Mereka masih terbayang kondisi mencekam yang dialami masing-masing.
Di tengah kepanikan, mereka berusaha menyelamatkan diri: dievakuasi atau bertahan di dalam rumah.
Hal itu diungkapkan Dodi Sudrajat (42), warga Blok E, Perum Graha Permai Watubelah, saat ditemui Kompas.com pada Sabtu (18/1/2025) siang.
Dodi menghela napas dan mengembuskan napas yang menyiratkan beratnya perjuangan dirinya semalam.
Seingat Dodi, sekitar pukul 20.30 WIB, tiba-tiba dia mendengar teriakan banjir dari tetangga.
Dia yang sedang berada di dalam rumah bersama istri dan tiga anaknya langsung berusaha menyelamatkan barang berharga.
Tak disangka, air datang dengan sangat cepat, sehingga rencana mengungsi dibatalkan.
Benar saja, Kompas.com menghitung jarak rumah Dodi dengan sungai hanya terpisah sekitar 10 rumah.
Jarak yang dekat ini membuat rumah Dodi lebih cepat terendam banjir yang sangat tinggi dibandingkan bagian barat.

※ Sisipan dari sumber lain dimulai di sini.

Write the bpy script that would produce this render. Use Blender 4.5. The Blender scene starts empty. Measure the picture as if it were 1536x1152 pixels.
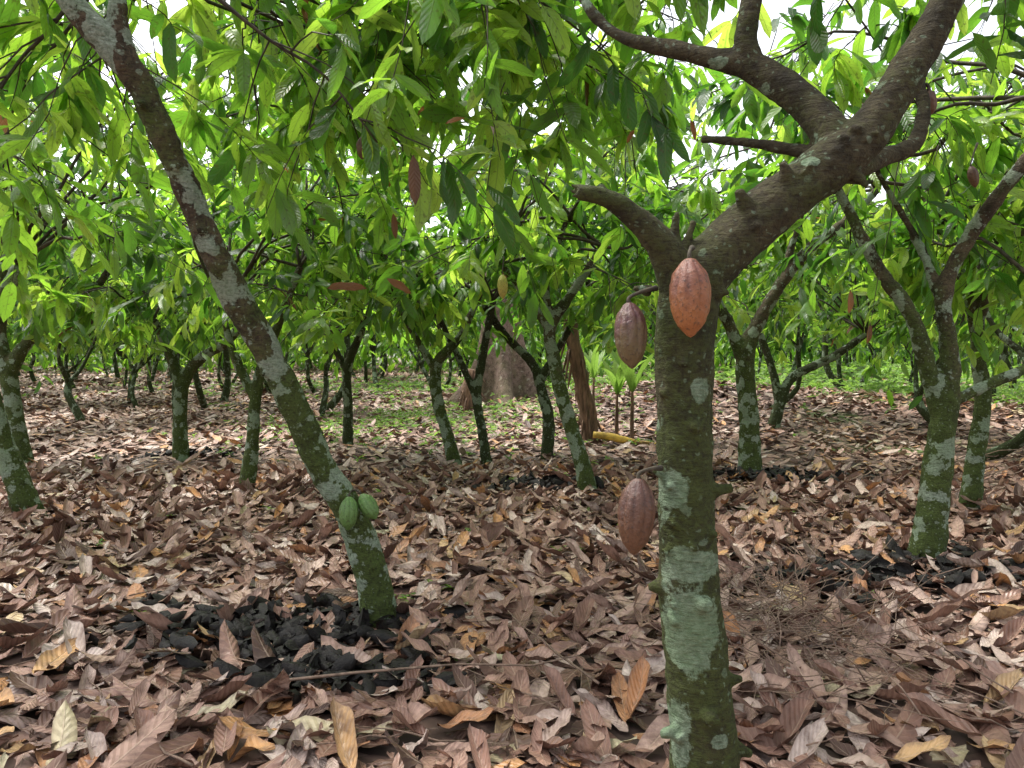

Selain itu, dataran rumah Dodi lebih rendah dibandingkan bagian depan.
"Hitungan detik lah, cepat tinggi sekali. Di dalam rumah aja itu 150 centimeter, kalau di jalan sudah lebih tinggi. Kita nggak berani keluar evakuasi karena perhitungannya kecil sih. Ada anak kecil balita 2 tahun," kata Dodi saat ditemui Kompas.com di depan rumahnya.
Dodi menyebut, dia memilih bertahan dengan semua risikonya.
Dia membawa istrinya sambil menggendong anaknya yang berusia 2 tahun, dan dua anaknya yang remaja.
Sedangkan Dodi bertahan berdiri di lantai dengan ketinggian air mencapai dadanya, dan nyaris menyentuh lehernya.
Ini dipilihnya karena banjir yang datang sudah sering kali terjadi.
Dodi meyakini banjir akan berangsur-angsur surut.
Dan, benar saja, setelah sekitar satu jam lebih, Dodi melihat dinding, bahwa batas permukaan air banjir semakin menurun dan surut.
"Istri dan anak-anak di spring bed itu masih tergenang banjir sekitar sampai paha. Kalau saya sendiri di bawah segini, sedada. Panik beberapa menit seperti itu, saya perhatikan tembok mulai kelihatan surut. Alhamdulillah, alhamdulillah cepat surutnya," ungkap Dodi.
Dodi menceritakan banjir ini merupakan kali ketujuh yang dialami sejak tahun 2010 silam.
Skala banjir sebelumnya tidak ada yang pernah memporak-porandakan seperti ini.
Dia meyakini banjir kali ini kiriman dari bagian hulu, karena sepanjang Jumat siang hingga malam, tidak ada hujan deras yang mengguyur wilayahnya.
Harapan Dodi sama dengan tetangga lainnya.
Mereka meminta agar pengembang perumahan dan juga pemerintah mendirikan tanggul atau tembok yang kokoh untuk menghalau potensi debit air yang tinggi.
Sama halnya dengan Dodi, Dedi Selamet Riyadi (50) juga mengalami kepanikan tak terhingga.
Dirinya yang baru saja keluar rumah, tiba-tiba mendapat kabar rumahnya diterjang banjir.
Seketika Dedi pulang dan sudah menemukan anaknya di tempat pengungsian.
"Panik sekali, Mas, saya tidak di lokasi, karena baru keluar rumah. Mendengar kabar banjir, saya langsung pulang lagi. Anak-anak sudah di tetangga, diungsikan warga, Alhamdulillah," kata Dedi saat ditemui Kompas.com di rumahnya, Sabtu (18/1/2025) pagi.
Banjir yang merendam perumahan tempat dia tinggal merupakan terparah selama ini.
Seluruh area perumahan terendam dengan ketinggian 100-150 centimeter.
Selain itu, banjir kali ini sangat merusak.
Banyak rumah warga jebol dan juga sampah yang terbawa banjir menumpuk di perumahan.
Sejak pagi, dia bersama tetangga kanan kiri membersihkan lumpur yang memenuhi seluruh ruang di rumahnya.
Sampah rumah tangga, ilalang, ranting, dan beragam sampah masuk ke rumahnya.
Dia terpaksa tidak bisa beraktivitas seperti biasa, karena harus membersihkan sisa banjir.
Dedi berharap pemerintah turun langsung ke lokasi dan segera membangun tanggul yang jebol karena dorongan air sungai Cipager yang sangat luas.